From what she has read and learned since, it wasn’t until her father was out of the woods and headed for home that word was received that someone had found Buddy’s remains. That someone turned out to be a Vietnam veteran, an Army sergeant from Greenfield, Massachusetts, Joe Korpiewski.

The headline on one of the stories she found recently read: “Greenfield man discovers Buddy Atkinson’s remains.” In all of these intervening years, she says, she hadn’t known it was someone who lived so close who had found her brother.

In late July, she and her husband set out from their home in Belchertown, Massachusetts, for Lake Placid. She carried with her a “piece of Chicopee,” a stone from the Ted Ondrick Co. that she had engraved with Buddy’s name. Along the trail from the register that Buddy had signed back in 1973, she found a spot to place the stone off next to a sapling.

“I don’t know how else to explain it,” she said. “I wanted a piece of home to go with me so he’d have a piece of Chicopee there with him. No one else has to see it. I’ll know it’s there. It’s something on that mountain that will be a reminder that he was there, that he died there.”

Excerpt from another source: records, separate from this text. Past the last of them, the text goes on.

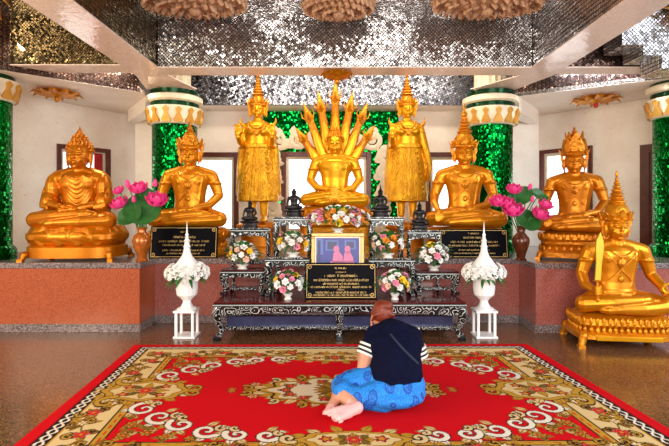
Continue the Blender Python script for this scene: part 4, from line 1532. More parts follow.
def lotus_vase(px, pyb, Y, blooms, buds, leaves, label, vm, vprof):
    x = (px - 337) * Y / 483
    t = thing('lotus_vase', label, 'vase of flowers', (x, Y, PLAT), 0, 'vases of magenta lotuses on the altar platform')
    MB().lathe(vprof, n=28).build('vase', M[vm], t)
    top = Vector((0, 0, vprof[-1][1]))
    stems = MB()

    def put(me, name, bx, by, r, dy):
        p = at(bx, by, Y + dy) - Vector((x, Y, PLAT))
        d = Vector((p.x * .7, -.35, .55)).normalized()
        if name == 'lotus_bud': d = Vector((p.x * .8, -.1, .9)).normalized()
        o = bpy.data.objects.new(name, me); C.objects.link(o); o.parent = t
        o.location = p - d * r * .35; o.scale = (r,) * 3
        o.rotation_euler = d.to_track_quat('Z', 'Y').to_euler()
        stems.tube([top + Vector((0, 0, -.12)), top + (p - top) * .5 + Vector((0, .03, .04)), p - d * r * .3], .007, 6)
    for bx, by, r, dy in blooms: put(LOT, 'lotus', bx, by, r * 1.1, dy)
    for bx, by, r, dy in buds: put(BUD, 'lotus_bud', bx, by, r, dy)
    lf = MB()
    for bx, by, rx, rz, dy, tilt in leaves:
        p = at(bx, by, Y + dy) - Vector((x, Y, PLAT))
        stems.tube([top + Vector((0, 0, -.12)), top + (p - top) * .6 + Vector((0, .02, .02)), p], .006, 6)
        n = 18
        mt = Matrix.Translation(p) @ Euler((R(60), R(tilt), 0)).to_matrix().to_4x4()
        rr = [mt @ Vector((rx * math.cos(2 * PI * k / n), rz * math.sin(2 * PI * k / n), .035 + .012 * math.cos(6 * PI * k / n))) for k in range(n)]
        r2 = [mt @ Vector((rx * .5 * math.cos(2 * PI * k / n), rz * .5 * math.sin(2 * PI * k / n), .008)) for k in range(n)]
        vs_ = rr + r2 + [mt @ Vector((0, 0, 0))]
        lf.add(vs_, [(k, (k + 1) % n, n + (k + 1) % n, n + k) for k in range(n)] + [(n + k, n + (k + 1) % n, 2 * n) for k in range(n)])
    lf.build('lotus_leaf', M['leaf_dark'], t)
    stems.build('stem', M['leaf'], t)
    return t


vp = [(.07, 0), (.075, .012), (.055, .03), (.06, .07), (.10, .18), (.115, .25), (.10, .31), (.05, .36), (.048, .39), (.072, .42), (.066, .42), (.04, .38)]
vp = [(r, z) for r, z in vp]
lotus_vase(142, 259, 6.02, [(120, 204, .115, 0), (139, 189, .115, .03), (157, 201, .135, -.05), (119, 191, .075, .02)], [(128, 185, .10, .04), (155, 184, .09, .04), (134, 200, .08, -.02)],
           [(143, 210, .24, .22, -.0, 10), (131, 216, .17, .14, -.03, -25), (146, 196, .13, .10, .07, 20)], 'amber vase of magenta lotuses and dark leaves beside the robed statue', 'amber_vase', vp)
vp2 = [(.065, 0), (.07, .012), (.05, .03), (.06, .08), (.098, .20), (.105, .25), (.09, .30), (.046, .35), (.044, .40), (.058, .43), (.052, .43), (.035, .39)]
lotus_vase(521, 260, 6.12, [(513, 211, .135, -.06), (498, 202, .11, 0), (507, 204, .10, -.02), (540, 215, .12, -.04), (545, 205, .10, .0), (514, 190, .10, .04)], [(530, 188, .085, .05), (532, 200, .08, .0)],
           [(527, 221, .17, .15, -.0, 20), (520, 197, .17, .13, .06, -30), (538, 196, .12, .08, .07, 25)], 'dark brown vase of magenta lotuses beside the leafy-crowned statue', 'brown_vase', vp2)


# ------------------------------------------------------------------ white urns on stands
def urn_set(px, Y, label_u, label_s):
    x = (px - 337) * Y / 483
    zt = 1.5 - (309 - 208) * Y / 483
    t = thing('plant_stand', label_s, 'stand', (x, Y, 0), 0, 'white flower stands')
    h = zt; w = .125
    MB().box(-w, w, -w, w, h - .025, h).build('top', M['white_paint'], t, smooth=False, bevel=.004)
    MB().box(-w, w, -w, w, .0, .022).build('base', M['white_paint'], t, smooth=False, bevel=.004)
    for sx in (-1, 1):
        for sy in (-1, 1):
            MB().box(sx * (w - .03) - .014, sx * (w - .03) + .014, sy * (w - .03) - .014, sy * (w - .03) + .014, .022, h - .025).build('leg', M['white_paint'], t, smooth=False)
    u = thing('flower_urn', label_u, 'urn', (x, Y, zt), 0, 'white urns with white flowers')
    MB().lathe([(.105, 0), (.11, .015), (.075, .03), (.05, .07), (.045, .10), (.07, .13), (.115, .17), (.125, .24), (.125, .32), (.14, .36), (.15, .375), (.135, .375), (.11, .30)], n=32, flute=1, fdep=.035).build('urn', M['white_paint'], u, angle=25)
    zc = .40
    lm = MB(); rnd = random.Random(int(px))
    for k in range(40):
        a = rnd.uniform(0, 2 * PI); el = rnd.uniform(-.6, .5)
        d = Vector((math.cos(a) * math.cos(el), math.sin(a) * math.cos(el), math.sin(el)))
        leaf_blade(lm, Vector((d.x * .12, d.y * .12, zc + d.z * .06)), d, .15, .02, .3)
    lm.build('foliage', M['leaf'], u)
    n = 60
    for i in range(n):
        a = PI * (3 - math.sqrt(5)) * i
        f = .75 - 1.25 * (i + .5) / n
        q = math.sqrt(1 - f * f)
        if math.sin(a) * q > .6: continue
        p = Vector((q * math.cos(a) * .245, q * math.sin(a) * .19, zc + .03 + f * .13)) * 1.
        o = bpy.data.objects.new('rose', rose('petal_white', 1., i)); C.objects.link(o); o.parent = u
        o.location = p; s_ = .036 * rnd.uniform(.8, 1.25); o.scale = (s_,) * 3
        o.rotation_euler = Vector((math.cos(a) * q, math.sin(a) * q - .2, f + .2)).to_track_quat('Z', 'Y').to_euler()
    z0 = .42
    pr = [(.15, z0), (.155, z0 + .05), (.135, z0 + .10), (.095, z0 + .155), (.06, z0 + .20), (.042, z0 + .25), (.034, z0 + .30), (.044, z0 + .31), (.030, z0 + .33), (.026, z0 + .37), (.034, z0 + .385), (.02, z0 + .40), (.016, z0 + .44), (.022, z0 + .45), (.010, z0 + .47), (.003, z0 + .60)]
    MB().lathe(pr, n=28).build('spire_lid', M['white_paint'], u)


urn_set(187, 5.66, 'white urn of white flowers with a spired white lid, left of the altar tables', 'small white stand under the left urn')
urn_set(484, 5.66, 'white urn of white flowers with a spired white lid, right of the altar tables', 'small white stand under the right urn')


# ------------------------------------------------------------------ plaques and picture
def plaque(px0, px1, py0, py1, Y, z0, tilt, lines, label, seed):
    x0, x1 = (px0 - 337) * Y / 483, (px1 - 337) * Y / 483
    w = x1 - x0
    zt = EYE - (py0 - 208) * Y / 483
    h = (zt - z0) / math.cos(tilt)
    t = thing('plaque', label, 'plaque', ((x0 + x1) / 2, Y, z0))
    t.rotation_euler = (-tilt, 0, 0)
    MB().box(-w / 2, w / 2, 0, .035, 0, h).build('slab', M['sign_black'], t, smooth=False, bevel=.004)
    b = MB(); k = .018; q = .005
    for (a0, a1, b0, b1) in ((-w / 2 + k, w / 2 - k, k, k + q), (-w / 2 + k, w / 2 - k, h - k - q, h - k), (-w / 2 + k, -w / 2 + k + q, k, h - k), (w / 2 - k - q, w / 2 - k, k, h - k)):
        b.box(a0, a1, -.002, .002, b0, b1)
    for sx in (-1, 1):
        for sz in (0, 1):
            cx, cz = sx * (w / 2 - .05), (.05 if sz == 0 else h - .05)
            p = [(cx + sx * .028 * (1 - .8 * i / 14) * math.cos(1.2 + i * .55), -.002, cz + (.028 if sz else -.028) * (1 - .8 * i / 14) * math.sin(1.2 + i * .55)) for i in range(15)]
            b.tube(p, .0042, 5)
    b.build('border', M['letter_gold'], t, smooth=False)
    # lines of small looped characters
    rnd = random.Random(seed)
    for (fz, frac, ch) in lines:
        ch *= .82
        L = MB()
        zc = h * fz; lw = w * frac
        x = -lw / 2
        while x < lw / 2:
            g = rnd.random(); cw = ch * rnd.uniform(.45, .75)
            s_ = ch * .10
            if g < .12:
                x += cw; continue
            L.box(x, x + s_, -.0025, .001, zc - ch / 2, zc + ch / 2)
            if g < .8: L.box(x + cw - s_, x + cw, -.0025, .001, zc - ch / 2, zc + ch * .5)
            if g < .6: L.box(x, x + cw, -.0025, .001, zc + ch / 2 - s_, zc + ch / 2)
            elif g < .8: L.box(x, x + cw, -.0025, .001, zc - ch / 2, zc - ch / 2 + s_)
            L.box(x + s_, x + s_ * 2.2, -.0025, .001, zc - ch / 2, zc - ch / 2 + s_ * 1.6)
            if rnd.random() < .25: L.box(x + cw * .2, x + cw * .9, -.0025, .001, zc + ch * .68, zc + ch * .8)
            x += cw * 1.25
        L.build('lettering', M['letter_gold'], t, smooth=False)
    return t


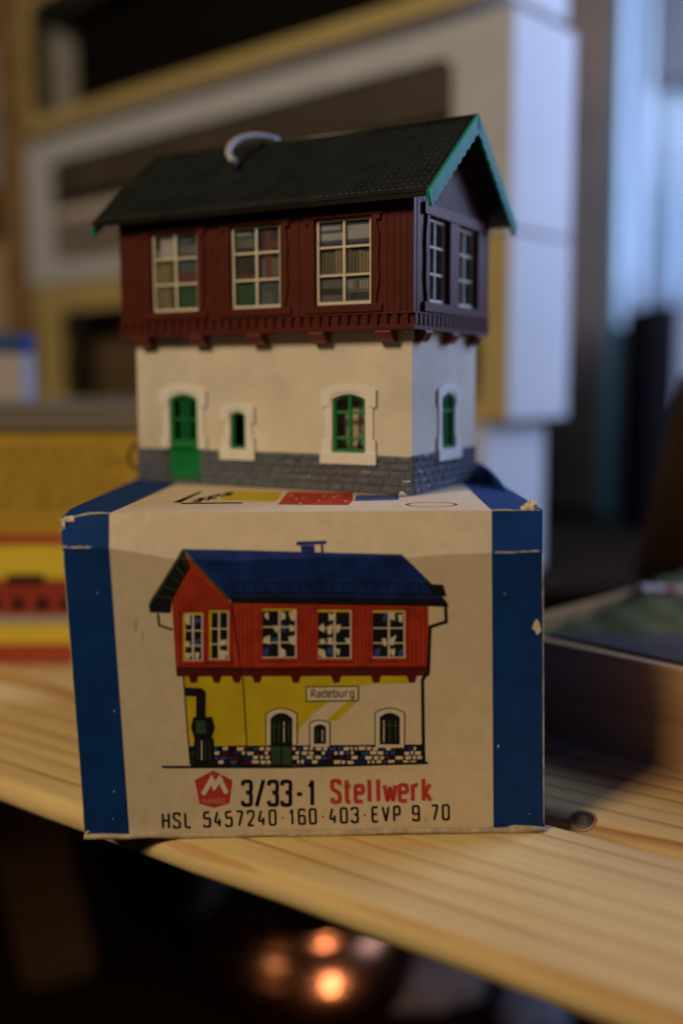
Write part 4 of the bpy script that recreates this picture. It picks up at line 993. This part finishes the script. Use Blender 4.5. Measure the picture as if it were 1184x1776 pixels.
# ================================================================== below the bench
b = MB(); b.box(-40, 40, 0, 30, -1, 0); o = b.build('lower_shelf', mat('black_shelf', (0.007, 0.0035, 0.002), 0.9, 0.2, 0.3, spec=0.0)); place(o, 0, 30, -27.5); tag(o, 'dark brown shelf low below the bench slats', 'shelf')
pot = thing('copper_pot', 'dark copper pot with two bright highlights, below the bench', 'pot', -1.6, 43, -27.45)
cop = mat('dark_copper', (0.26, 0.11, 0.055), 0.25, 0.2, 0.6, metal=1.0)
b = MB(); b.lathe([(0.01, 0.0), (3.0, 0.0), (4.0, 0.5), (4.7, 1.5), (4.9, 2.6), (4.65, 3.6), (4.0, 4.4), (3.6, 4.75), (3.75, 5.0), (3.65, 5.05), (3.4, 4.8), (0.01, 4.75)], 64); b.build('pot_body', cop, pot)
b = MB(); b.tube([(4.0, 0, 4.2), (5.2, -0.3, 4.7), (6.0, -0.5, 4.6), (6.6, -0.6, 4.1)], 0.22, 10); b.build('pot_handle', cop, pot)
def cloth(label, px, py, y, rx, rz, col, seed):
    random.seed(seed); b = MB(); P0 = on_y(px, py, y); N, R = 28, 14
    zb = -27.45-P0.z
    for i in range(N):
        for j in range(R):
            def P(a, c):
                th = 2*math.pi*a/N; t = c/R; k = 1+0.10*math.sin(3*th+seed)+0.06*math.sin(7*th+t*5)
                return (rx*k*math.cos(th)*math.sin(t*math.pi/2)**0.7, 2.2*k*math.sin(th)*math.sin(t*math.pi/2)**0.7, rz+(zb-rz)*t**1.6)
            b.face([P(i, j), P(i+1, j), P(i+1, j+1), P(i, j+1)], 0, True)
    o = b.build('cloth_bundle', mat('cloth_'+str(seed), col, 0.9, 0.25, 0.6)); place(o, P0.x, P0.y, P0.z); return tag(o, label, 'cloth', 'grey cloths below the bench')
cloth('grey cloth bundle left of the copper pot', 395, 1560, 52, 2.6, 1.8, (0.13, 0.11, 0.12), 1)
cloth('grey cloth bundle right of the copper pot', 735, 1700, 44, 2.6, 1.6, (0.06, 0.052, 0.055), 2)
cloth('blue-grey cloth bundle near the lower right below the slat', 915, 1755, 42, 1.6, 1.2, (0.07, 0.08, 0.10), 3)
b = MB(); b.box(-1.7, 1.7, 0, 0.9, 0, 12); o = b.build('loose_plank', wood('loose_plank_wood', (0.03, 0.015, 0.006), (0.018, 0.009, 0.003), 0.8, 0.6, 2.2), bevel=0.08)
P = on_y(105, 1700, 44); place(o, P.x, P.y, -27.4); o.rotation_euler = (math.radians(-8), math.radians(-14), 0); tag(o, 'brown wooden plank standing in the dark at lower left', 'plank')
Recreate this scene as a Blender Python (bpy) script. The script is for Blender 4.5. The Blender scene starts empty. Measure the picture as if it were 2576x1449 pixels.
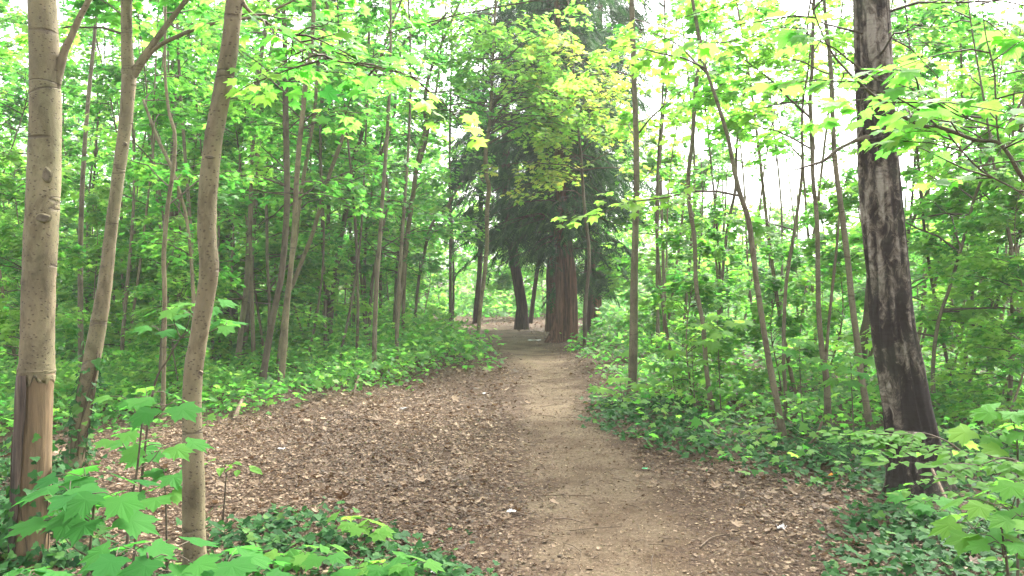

Pat and Al spent five hours in the Adirondack woods on Aug. 2. Amid the tranquility, Pat says, she “felt this sense of serenity come over me. My mission was accomplished. We caught our breath on a log among the beauty, and I said to Al, ‘Now I know why he loved this place so much.'”

In mid-September, Pat finally connected with the man who found Buddy. It was a “long and intense” telephone call. He was sensitive enough, she says, to inquire if she truly wanted to know all the details of his finding her brother’s remains.

“I told him, yes, I needed to hear everything about it,” she says. “It was very difficult to listen to it all, but, in the end, as I said to Joe, he was the right person at the right time to bring this to an end and his skills were put to the best use on that forbidding mountainside.”

She was comforted by Korpiewski’s recollections of his many talks with her father, remembering what a strong and special man he was: “You couldn’t ask for a better father.”

She knows now her brother suffered no physical trauma, no broken bones, but rather was a victim of the unmerciful cold and weather which engulfed the mountain that March. She knows Buddy died a peaceful death in a place he loved.

“It was an emotional call for me to be sure, but I couldn’t say it strongly enough to Joe, that even after 40 years, I finally had the chance to verbalize the words ‘thank you’ to the one person who so deserved them,” Pat says. “I would never give short shrift to all the dozens of volunteers who helped in searches over the years, but this was the guy whose courage and dedication brought it to an end.”

Buddy Atkinson’s dream, his sister believes, “would have been to have a piece of land, very remote, so that maybe he could carve out a life for himself in the outdoors and make a living for himself in the natural world.”

As she left Mount Marcy in August, Pat says she turned back to take a last look at the vista Buddy so loved and spotted a hawk soaring by itself.

“OK, I’ll take that, I thought,” she said. “It was his spirit. His soul is still where it needs to be.”